Some homeowners are purchasing additional coverage through private companies to make up for the shortfall. Check out these secrets.

Spiraling Debt

Many policyholders are paying significantly less than what it costs to insure them. This has resulted in significant debt for the NFIP. Their premiums cannot cover catastrophic losses, such as those caused by Hurricane Katrina and Hurricane Rita in 2005.

NFIP had to pay $8.5 billion for Hurricane Harvey, $16.5 billion for Katrina, and $8.8 billion for Hurricane Sandy. It owes taxpayers nearly $25 billion. It is paying nearly $400 million each year in interest.

NFIP has also had a problem with wealth redistribution. It uses taxpayer funds to pay for extras on homes in flood zones. Their maps are outdated, so insurance premiums do not reflect the actual risk in certain zones.

Who Needs Insurance?

In recent years, an increasing number of folks are buying homes in flood zones. They use flood-risk mitigation, such as raising their homes, to lower insurance rates. 

43% of homeowners believe, incorrectly, that their homeowner’s insurance covers flooding. Only half of the people mandated to purchase flood insurance actually do.

Many people know that those properties directly beside a body of water require flood insurance. Rainstorms and hurricanes are well-known sources of flooding. Yet you will also need to remember that melting snow, failed dams and levees, blocked drain systems, and other factors can start a flood.

Folks are often incorrect when estimating their own flood risk. They should consider everything inside their home that will need replacing. This includes locked-up valuables.

People sometimes also expect that the government will automatically provide assistance in the event of a disaster, which does not happen often.

What Can Be Done?

The Biggert-Waters Act of 2012 got introduced in order to help NFIP become more financially solvent. It increased premiums.

Understandably, this enraged homeowners. The Homeowners Insurance Affordability Act of 2014 delayed many of the premium increases. 

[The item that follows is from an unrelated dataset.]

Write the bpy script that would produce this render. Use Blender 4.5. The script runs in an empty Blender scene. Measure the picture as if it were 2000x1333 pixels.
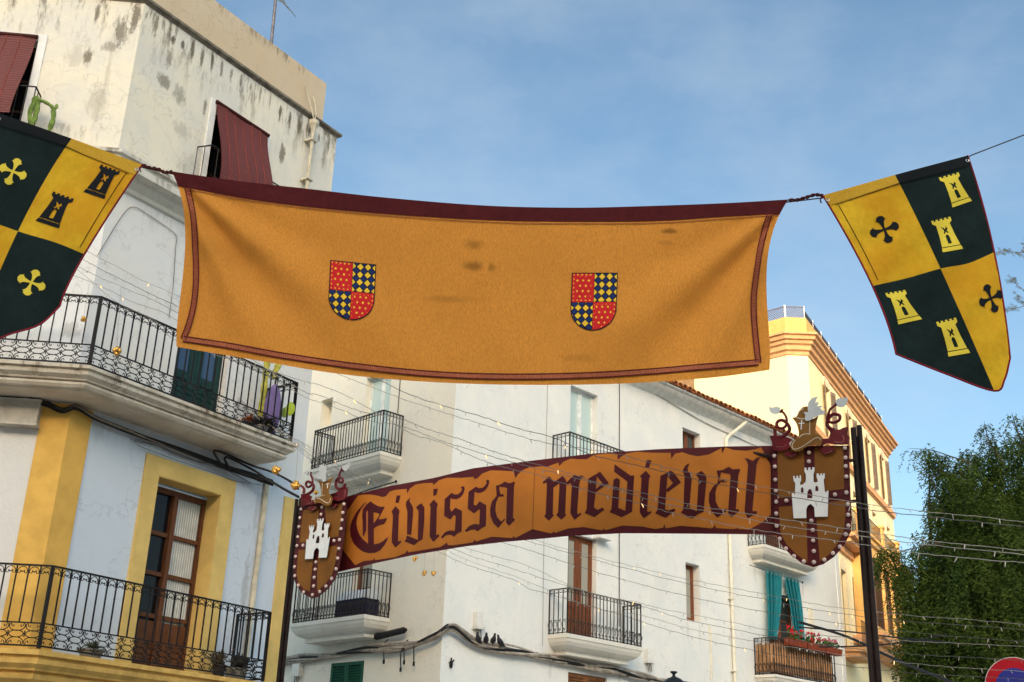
import bpy, math, random
from mathutils import Vector, Matrix
import numpy as np
random.seed(7)
SC=bpy.context.scene
COL=SC.collection
rad=math.radians
# ---------------------------------------------------------------- camera
W,H,F=2000.0,1333.0,2300.0
PIT=rad(21.7); ROL=rad(2.13); EYE=1.6
cp,sp,cr,sr=math.cos(PIT),math.sin(PIT),math.cos(ROL),math.sin(ROL)
R0=Vector((1,0,0)); U0=Vector((0,-sp,cp)); FW=Vector((0,cp,sp))
RX=R0*cr+U0*sr; UP=U0*cr-R0*sr
cam=bpy.data.cameras.new("camera"); camo=bpy.data.objects.new("camera",cam); COL.objects.link(camo)
cam.sensor_width=36; cam.lens=F/W*36; cam.clip_start=.1; cam.clip_end=2000
camo.matrix_world=Matrix(((RX.x,UP.x,-FW.x,0),(RX.y,UP.y,-FW.y,0),(RX.z,UP.z,-FW.z,EYE),(0,0,0,1)))
SC.camera=camo
# ---------------------------------------------------------------- sky, sun, exposure
SUN_EL=16.0; SUN_AZ=182.0; SKY_A=-.1; SKY_BOOST=7.4; SKY_TINT=(1.27,1.42,1.40)
wd=bpy.data.worlds.new("World"); SC.world=wd; wd.use_nodes=True
nt=wd.node_tree; bg=nt.nodes['Background']
sky=nt.nodes.new('ShaderNodeTexSky'); sky.sky_type='NISHITA'; sky.sun_disc=False
sky.sun_elevation=rad(SUN_EL); sky.sun_rotation=rad(SUN_AZ); sky.air_density=1.0; sky.dust_density=1.2; sky.ozone_density=1.6
hs=nt.nodes.new('ShaderNodeHueSaturation'); hs.inputs['Saturation'].default_value=1.0
nt.links.new(sky.outputs[0],hs.inputs['Color'])
def wn(k,op=None,**ins):
    n=nt.nodes.new(k)
    if op: n.operation=op
    for i,v in ins.items():
        i=int(i[1:])
        if isinstance(v,bpy.types.NodeSocket): nt.links.new(v,n.inputs[i])
        else: n.inputs[i].default_value=v
    return n
# warm boost added to the sky behind the viewer to brighten shaded walls; thin cirrus in the rest
gv=wn('ShaderNodeTexCoord').outputs['Generated']
dt=wn('ShaderNodeVectorMath','DOT_PRODUCT',i0=gv,i1=(math.sin(rad(SUN_AZ))*.95,math.cos(rad(SUN_AZ))*.95,.31)).outputs[1]
mr=wn('ShaderNodeMapRange',i0=dt,i1=SKY_A,i2=1.0,i3=0.0,i4=SKY_BOOST); mr.interpolation_type='SMOOTHSTEP'
bo=wn('ShaderNodeVectorMath','SCALE',i0=(1.0,.78,.52)); nt.links.new(mr.outputs[0],bo.inputs['Scale'])
bo=wn('ShaderNodeVectorMath','ADD',i0=bo.outputs[0],i1=SKY_TINT)
mpz=wn('ShaderNodeMapping',i0=gv,i3=(1.2,1.2,2.2)); cn=wn('ShaderNodeTexNoise',i0=mpz.outputs[0],i2=2.1,i3=7.0,i4=.6)
cm=wn('ShaderNodeMapRange',i0=cn.outputs[0],i1=.42,i2=.68,i3=.02,i4=.30); cm.interpolation_type='SMOOTHSTEP'
mu=wn('ShaderNodeVectorMath','MULTIPLY',i0=hs.outputs[0],i1=bo.outputs[0])
cl=wn('ShaderNodeMixRGB',i0=cm.outputs[0],i1=mu.outputs[0],i2=(4.5,5.2,5.7,1))
nt.links.new(cl.outputs[0],bg.inputs['Color'])
bg.inputs['Strength'].default_value=.15
sl=bpy.data.lights.new("sun",'SUN'); so=bpy.data.objects.new("sun",sl); COL.objects.link(so)
sl.energy=4.0; sl.angle=rad(.5); sl.color=(1,.80,.55)
a,e=rad(SUN_AZ),rad(SUN_EL)
so.rotation_euler=Vector((math.sin(a)*math.cos(e),math.cos(a)*math.cos(e),math.sin(e))).to_track_quat('Z','Y').to_euler()
so.location=(0,-20,40)
SC.view_settings.view_transform='Standard'; SC.view_settings.look='None'; SC.view_settings.gamma=1
SC.view_settings.exposure=0.0
SC.view_settings.use_curve_mapping=False
# ---------------------------------------------------------------- photo geometry -> world (measured once, used to place real planes)
def ray(px,py):
    a=(px-W/2)/F; b=-(py-H/2)/F
    r0=a*cr-b*sr; u0=a*sr+b*cr
    return Vector((r0,cp-u0*sp,sp+u0*cp))
EY=Vector((0,0,EYE))
def at_y(px,py,y):
    r=ray(px,py); return EY+r*(y/r.y)
def at_d(px,py,d):
    r=ray(px,py); return EY+r*(d/math.hypot(r.x,r.y))
def at_z(px,py,z):
    r=ray(px,py); return EY+r*((z-EYE)/r.z)
class Fac:
    "a vertical plane: origin o, running along azimuth az, outward normal on its right-hand side"
    def __init__(s,o,az,off=0.0):
        a=rad(az); s.d=Vector((math.sin(a),math.cos(a),0)); s.n=Vector((s.d.y,-s.d.x,0))
        s.o=Vector((o[0],o[1],0))+s.n*off
    def P(s,u,z,out=0.0): return s.o+s.d*u+s.n*out+Vector((0,0,z))
    def px(s,px,py,out=0.0):
        r=ray(px,py); o=s.o+s.n*out
        return EY+r*(o.dot(s.n)/r.dot(s.n))
    def uz(s,px,py,out=0.0):
        p=s.px(px,py,out); q=p-s.o; return q.dot(s.d),p.z
# ---------------------------------------------------------------- materials
def mk(name):
    m=bpy.data.materials.new(name); m.use_nodes=True; t=m.node_tree
    return m,t,t.nodes['Principled BSDF']
def nd(t,k,ins=None,**kw):
    n=t.nodes.new(k)
    for a,v in kw.items(): setattr(n,a,v)
    if ins:
        for a,v in ins.items():
            if hasattr(v,'is_output') or isinstance(v,bpy.types.NodeSocket): t.links.new(v,n.inputs[a])
            else: n.inputs[a].default_value=v
    return n
def c4(c): return (c[0],c[1],c[2],1)
def mix(t,fac,a,b,mode='MIX'):
    n=t.nodes.new('ShaderNodeMix'); n.data_type='RGBA'; n.blend_type=mode
    for i,v in ((0,fac),(6,a),(7,b)):
        if isinstance(v,bpy.types.NodeSocket): t.links.new(v,n.inputs[i])
        else: n.inputs[i].default_value=v if i==0 else c4(v)
    return n.outputs[2]
def noise(t,scale,stretch=(1,1,1),detail=5,rough=.6,off=(0,0,0)):
    g=nd(t,'ShaderNodeNewGeometry')
    mp=nd(t,'ShaderNodeMapping',{'Vector':g.outputs['Position'],'Scale':stretch,'Location':off})
    return nd(t,'ShaderNodeTexNoise',{'Vector':mp.outputs[0],'Scale':scale,'Detail':detail,'Roughness':rough}).outputs[0]
def ramp(t,v,a,b,lo=0.0,hi=1.0):
    n=nd(t,'ShaderNodeMapRange',{0:v,1:a,2:b,3:lo,4:hi}); n.interpolation_type='SMOOTHSTEP'; return n.outputs[0]
def math_(t,op,a,b=0.0):
    return nd(t,'ShaderNodeMath',{0:a,1:b},operation=op).outputs[0]
def bump(t,bs,h,strength=.3,dist=.02):
    b=nd(t,'ShaderNodeBump',{'Height':h,'Strength':strength,'Distance':dist}); t.links.new(b.outputs[0],bs.inputs['Normal'])
def simple(name,col,rough=.6,metal=0.0,var=.15,scale=6.0,bmp=.15,spec=.14,stretch=(1,1,1),bd=.01,emit=None,sub=None):
    m,t,bs=mk(name)
    n=noise(t,scale,stretch)
    dk=tuple(c*(1-var) for c in col); lt=tuple(min(1,c*(1+var)) for c in col)
    t.links.new(mix(t,ramp(t,n,.3,.7),dk,lt),bs.inputs['Base Color'])
    bs.inputs['Roughness'].default_value=rough; bs.inputs['Metallic'].default_value=metal
    bs.inputs['Specular IOR Level'].default_value=spec
    if bmp: bump(t,bs,noise(t,scale*6,stretch),bmp,bd)
    if emit: bs.inputs['Emission Color'].default_value=c4(emit[0]); bs.inputs['Emission Strength'].default_value=emit[1]
    return m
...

Presently, there is a bill in Congress to help reduce some of the financial issues NFIP faces. It includes a plan for making it easier for private insurance companies to sell policies. 

Private insurance policies allow homeowners to purchase more coverage, sometimes more than twice the level that NFIP offers. It is also useful if you have fine collectibles, such as art or jewelry, that you need to get covered. 

Unlike public flood insurance, private insurance can help you pay for living expenses if your home becomes uninhabitable. Homeowners who shop around may even find that it is more affordable.

Many propose additional incentives for high-risk homeowners to purchase insurance, such as tax deductions. 

NFIP should also be required to disclose how it determines premium pricing. This should be open to the public. The organization needs to take into account the differences in property contents and values in certain neighborhoods.

Local governments should get involved in community mapping. And there can be a limit on annual rate increases. 

An Insurance Flood

NFIP policy provides basic coverage at affordable rates in areas where insurance is required. It will cover important elements such as appliances, heating systems, and clothing. 

The policy, however, has many flaws. It needs to provide adequate coverage to properties in a fiscally responsible way so that it does not add to the mounting debt crisis.